Supporters of the anti-immigration National Front party are gathering for an important conference in the French city of Nice amid hopes party leader Marine Le Pen can help lead it to real political gains in 2012.
France’s anti-immigration National Front (FN) is calling on supporters and sympathisers to rally around the party’s presidential candidate as it gathers in the southeastern city of Nice on September 10 and 11. Marine Le Pen, who took over as party leader from her father, Jean-Marie Le Pen, last year, has seen her popularity slip in recent weeks, but she remains one of the leading candidates in the 2012 race for the Elysée presidential palace.

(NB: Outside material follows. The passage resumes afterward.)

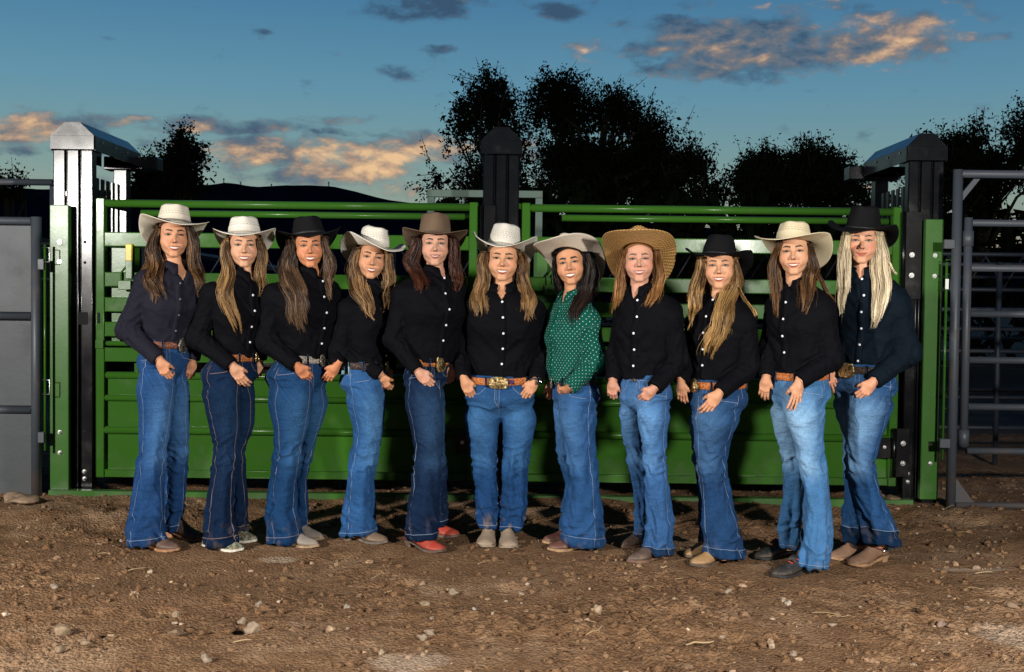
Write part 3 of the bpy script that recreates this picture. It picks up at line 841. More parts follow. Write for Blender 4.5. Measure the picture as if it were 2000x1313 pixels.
def chutes():
    y = 7.66; yt = 7.60
    xl = lambda px, yy=yt: P(px, 600, yy)[0]
    gate(xl(190, y), xl(932, y) - xl(190, y), y, 'green steel chute gate between the left and the middle black post')
    gate(xl(1017, y), xl(1755, y) - xl(1017, y), y, 'green steel chute gate between the middle and the right black post')
    zt = P(145, 240, yt)[2]
    tl = tower(xl(104), xl(181), yt, zt, 'black hooded post left of all the women, glaring in the flash', -1, True)
    tower(xl(941), xl(1011), yt, zt, 'black hooded post in the middle between the two gates', 0, True)
    tr = tower(xl(1769), xl(1838), yt, zt - .01, 'black hooded post at the right end beside the woman with platinum hair', 1, True)
    for px, py in ((166, 473), (166, 513), (165, 842), (165, 880)):
        p = P(px, py, yt); b = MB(); b.tube([(p[0], yt + .001, p[2]), (p[0], yt - .0015, p[2])], .010, 12); b.build('bolt_hole', M['hole'], tl)
    for px, py in ((165, 921), (165, 935)): p = P(px, py, yt); bolt(p[0], yt, p[2], tl, .011)
    p = P(163, 622, yt); MB().box((p[0] - .036, yt - .002, p[2] - .042), (p[0] + .03, yt + .001, p[2] + .042), .001).build('square_hole', M['hole'], tl)
    for px, py in ((1778, 905), (1778, 921)): p = P(px - 11, py + 20, yt); bolt(p[0] + .02, yt, p[2], tr, .010)
    z = lambda px, py, yy: P(px, py, yy)[2]
    yy = 7.585
    hinge_plate(xl(1766, yy), xl(1797, yy), yy, z(1780, 585, yy), z(1780, 414, yy), [(xl(1778, yy), z(1778, 498, yy)), (xl(1778, yy), z(1778, 538, yy))], 'upper black hinge plate with two big bolts on the right post')
    hinge_plate(xl(1756, yy), xl(1781, yy), yy, z(1780, 932, yy), z(1780, 837, yy), [(xl(1769, yy), z(1769, 866, yy)), (xl(1769, yy), z(1769, 905, yy))], 'lower black hinge plate near the ground on the right post')
    hinge_plate(xl(943, yy), xl(966, yy), yy, z(950, 600, yy), z(950, 401, yy), [(xl(951, yy), z(951, 503, yy))], 'black hinge plate on the middle post above the white straw hat')
    green_plate(97, 134, 7.52, 400, 963, (472, 511, 844, 884), 'green bolted channel left of the left black post')
    green_plate(1803, 1838, 7.52, 428, 976, (499, 539, 867, 905), 'green bolted channel right of the right black post')
    # base rails on the ground
    for i, (a, b) in enumerate(((97, 935), (1010, 1790))):
        t = empty('base_rail', ((xl(a) + xl(b)) / 2, 7.5, 0), ['green base rail half buried in dirt under the left gate', 'green base rail half buried in dirt under the right gate'][i], 'rail', 'base rails under the gates')
        MB().box((xl(a, 7.5), 7.47, -.03), (xl(b, 7.5), 7.55, .03), .004).build('rail', M['green_side'], t)
    # the back walls of the chutes
    for i, (a, b) in enumerate(((-2.85, -.25), (.1, 2.65))):
        t = empty('chute_back_panel', ((a + b) / 2, 8.6, 0), ['black rails at the back of the left chute', 'black rails at the back of the right chute'][i], 'panel', 'back panels of the chutes')
        for z_ in (.3, .6, .9): MB().box((a, 8.58, z_), (b, 8.63, z_ + .09), .005).build('rail', M['black'], t)
        MB().box((a, 8.632, .1), (b, 8.64, 1.05)).build('back_sheet', M['black'], t)
        for x in (a + .3, (a + b) / 2, b - .3): MB().box((x - .03, 8.641, -.05), (x + .03, 8.7, 1.1), .005).build('post', M['black'], t)
    # the grey sheet panel at the left edge
    Y = 7.45; zz = lambda p: P(70, p, Y)[2]; xr = P(71, 700, Y)[0]
    t = empty('sheet_panel', (xr - .6, Y, 0), 'grey sheet-metal panel in a pipe frame at the left edge', 'panel')
    tube_obj('frame_post', [(xr, Y, -.06), (xr, Y, zz(424))], .033, M['grey'], t, 18)
    for p in (432, 618, 801): tube_obj('frame_rail', [(xr - 2.0, Y, zz(p)), (xr - .028, Y, zz(p))], .026, M['grey'], t, 16)
    tube_obj('frame_post', [(xr - 2.03, Y, -.06), (xr - 2.03, Y, zz(424))], .033, M['grey'], t, 18)
    for a, b in ((441, 610), (627, 793), (809, 972)): MB().box((xr - 1.99, Y + .004, zz(b)), (xr - .03, Y + .010, zz(a)), .002).build('sheet', M['grey_sheet'], t)
    for a in (516, 853): MB().box((xr + .02, Y - .03, zz(a + 11)), (xr + .062, Y + .012, zz(a - 10)), .003).build('lug', M['grey'], t)
    latch_rod(88, 7.44, 478, 880, ((484, 512), (742, 770)), None, 'thin green latch rod between the grey sheet panel and the green channel')
    # the grey pipe gate at the right edge
    Y = 7.35; X = lambda p: P(p, 700, Y)[0]; zz = lambda p: P(1900, p, Y)[2]
    t = empty('gate_frame', (X(1863), Y, 0), 'tall grey pipe frame around the pipe gate at the right edge', 'frame')
    xo = X(1863); xi = X(1883)
    tube_obj('post', [(xo, Y, -.06), (xo, Y, zz(332))], .031, M['grey'], t, 18)
    tube_obj('top_pipe', [(xo + .02, Y, zz(340)), (xo + 2.2, Y, zz(340))], .026, M['grey'], t, 16)
    tube_obj('post', [(xo + 2.2, Y, -.06), (xo + 2.2, Y, zz(332))], .031, M['grey'], t, 18)
    tube_obj('bottom_pipe', [(xo + .03, Y, zz(987)), (xo + 2.2, Y, zz(987))], .022, M['grey'], t, 16)
    mb = MB(); mb.prism([(xo + .03, zz(350) - .14), (xo + .14, zz(350)), (xo + .10, zz(350)), (xo + .03, zz(350) - .085)][::-1], Y - .01, Y + .01); mb.build('gusset', M['grey'], t)
    mb = MB(); mb.prism([(xo + .03, zz(985)), (xo + .16, zz(985)), (xo + .03, zz(985) + .17)], Y - .008, Y + .008); mb.build('gusset', M['grey'], t)
    for p in (465, 853): 
        MB().box((xo - .09, Y - .03, zz(p + 22)), (xo - .02, Y - .0, zz(p + 4)), .003).build('lug', M['grey'], t)
    g = empty('pipe_gate', (xi + .8, Y, 0), 'grey pipe gate with six horizontal pipes at the right edge', 'gate')
    tube_obj('hinge_post', [(xi, Y - .02, zz(872)), (xi, Y - .02, zz(426))], .026, M['grey'], g, 16)
    for p in (436, 524, 613, 703, 794, 884 - 4): tube_obj('pipe', [(xi + .02, Y - .02, zz(p)), (xi + 2.0, Y - .02, zz(p))], .0225, M['grey'], g, 14)
    tube_obj('end_post', [(xi + 2.0, Y - .02, zz(872)), (xi + 2.0, Y - .02, zz(426))], .026, M['grey'], g, 16)
    for p in (466, 853): tube_obj('hinge_collar', [(xi, Y - .02, zz(p + 16)), (xi, Y - .02, zz(p - 14))], .034, M['grey'], g, 16)
    latch_rod(1845, 7.4, 512, 898, ((508, 536), (770, 798)), (545, 565), 'thin green latch rod with a white tag beside the grey pipe post')

def stones_and_straw():
    S = [(122, 1232, 36, .8, (.42, .32, .22), 'flattish tan stone at the lower left, largest there'), (165, 1250, 22, .8, (.38, .29, .2), 'tan stone just right of the largest left stone'), (113, 1262, 20, .8, (.36, .28, .2), 'small stone below the largest left stone'),
         (343, 1197, 16, .9, (.4, .32, .24), 'small pale round stone left of centre'), (340, 1234, 30, .6, (.30, .21, .14), 'low brown clod left of the pair of lumps'),
         (472, 1212, 17, 1.0, (.42, .34, .26), 'upper lump of the pair in the foreground'), (492, 1232, 30, .9, (.42, .34, .26), 'larger lump of the pair in the foreground'), (505, 1176, 15, .9, (.45, .4, .34), 'pale pebble above the pair of lumps'),
         (401, 1291, 20, .9, (.40, .33, .26), 'pale stone at the bottom edge left of centre'), (645, 1231, 15, .9, (.55, .42, .28), 'orange-tinted stone in the foreground'), (676, 1183, 13, .8, (.5, .45, .38), 'pale pebble right of centre-left'),
         (745, 1275, 14, .8, (.5, .42, .3), 'cream pebble near the bottom edge'), (822, 1244, 18, .9, (.42, .35, .27), 'left stone of the pair below the middle'), (842, 1237, 18, .9, (.42, .35, .27), 'right stone of the pair below the middle'),
         (830, 1176, 18, .8, (.40, .32, .22), 'flat stone below the woman in the middle'), (886, 1155, 20, .7, (.42, .35, .27), 'pale flat stone in front of the pale boots'), (926, 1200, 9, .8, (.5, .52, .55), 'blue-grey pebble below the middle'),
         (1166, 1193, 17, 1.5, (.5, .40, .28), 'tall pale upright clod in the right foreground'), (1423, 1163, 14, .9, (.42, .36, .3), 'small pale stone below the woman in tan boots'), (1530, 1172, 13, .9, (.42, .35, .27), 'left one of two pale pebbles right of centre'),
         (1541, 1177, 13, .9, (.6, .55, .47), 'whitest pebble right of centre'), (1625, 1217, 20, .5, (.38, .31, .24), 'flat oval stone at the lower right'), (1842, 1211, 19, .9, (.38, .28, .24), 'reddish-brown stone at the lower right'),
         (1983, 1180, 30, .6, (.36, .26, .19), 'large flat brown stone at the right edge'), (1550, 1274, 17, .6, (.36, .29, .22), 'low stone at the bottom edge right'), (105, 1151, 14, .9, (.42, .36, .3), 'small grey stone at the left')]
    for k, (px, py, w, h, c, lab) in enumerate(S): rock(px, py, w * 1.1, h, c, label=lab, seed=k)
    rock(30, 985, 70, .55, (.36, .27, .19), 'dirt_mound', 'crumbly pile of dirt at the foot of the grey sheet panel', 'dirt pile', 50)
    rock(1748, 984, 34, .6, (.30, .22, .15), 'dirt_mound', 'small pile of dirt at the foot of the right post', 'dirt pile', 51)
    soil = np.array([(.25, .145, .076), (.30, .182, .10), (.20, .114, .060), (.34, .22, .128)])
    scatter('clods', 5000, .003, .022, 3.0, soil, 5, 'loose crumbs and clods of brown dirt', sink=.15, flat=.85, mat='dirt')
    scatter('gravel', 800, .003, .013, 2.8, STONE_TINTS * 1.0, 6, 'small pale gravel lying on the dirt', sink=.3)
    scatter('larger_gravel', 110, .009, .020, 1.8, STONE_TINTS * .95, 8, 'pale gravel stones lying on the dirt', base=ICO1, sink=.25)
    r = np.random.default_rng(9); mb = MB()
    def straw(g, L, a, rad):
        pts = []
        for k in range(5):
            u = k / 4; x = g[0] + math.cos(a) * L * u + .012 * math.sin(u * 3); y_ = g[1] + math.sin(a) * L * u + .01 * u * u
            pts.append((x, y_, float(gh(np.array([x]), np.array([y_]))[0]) + .012 + .006 * math.sin(u * 3.1)))
        mb.tube(pts, rad, 4)
    for k in range(55):
        y_ = 3.7 + r.random() * 4; x = (r.random() * 2 - 1) * y_ * .48
        straw((x, y_), .025 + .09 * r.random() ** 2, r.random() * 6.28, .0016)
    for px, py, L, a, rd in ((1340, 1256, .11, .1, .004), (1145, 1238, .09, .7, .0025), (455, 1252, .07, .05, .003), (1290, 1110, .03, .1, .004), (1905, 1118, .10, .1, .003), (1630, 970, .12, -.6, .004), (190, 1085, .08, -.4, .002), (250, 1113, .09, .5, .002)):
        straw(G(px, py)[:2], L, a, rd)
    tag(mb.build('straw', material('straw', (.38, .27, .14), .7), None, True), 'scattered bits of pale straw on the dirt', kind='stuff')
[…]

As France and the rest of the world turn their attention on September 11 to New York’s Ground Zero and the ceremonies marking 10 years since the terrorist attacks in the United States, Le Pen will deliver her keynote speech at the National Front conference. Her address may seem ill-timed, but in fact it suits a party that has always painted itself as a counterforce to France’s political and social establishment.
And while the FN thrived as a party of opposition under her father, observers in France say Marine Le Pen wants her party to gain real political influence in government. “She doesn’t see herself in the opposition for the next 20 years,” said Jean-Yves Camus, a political scientist and expert on France’s far right. “She is part of a generation that is really hungry for power.”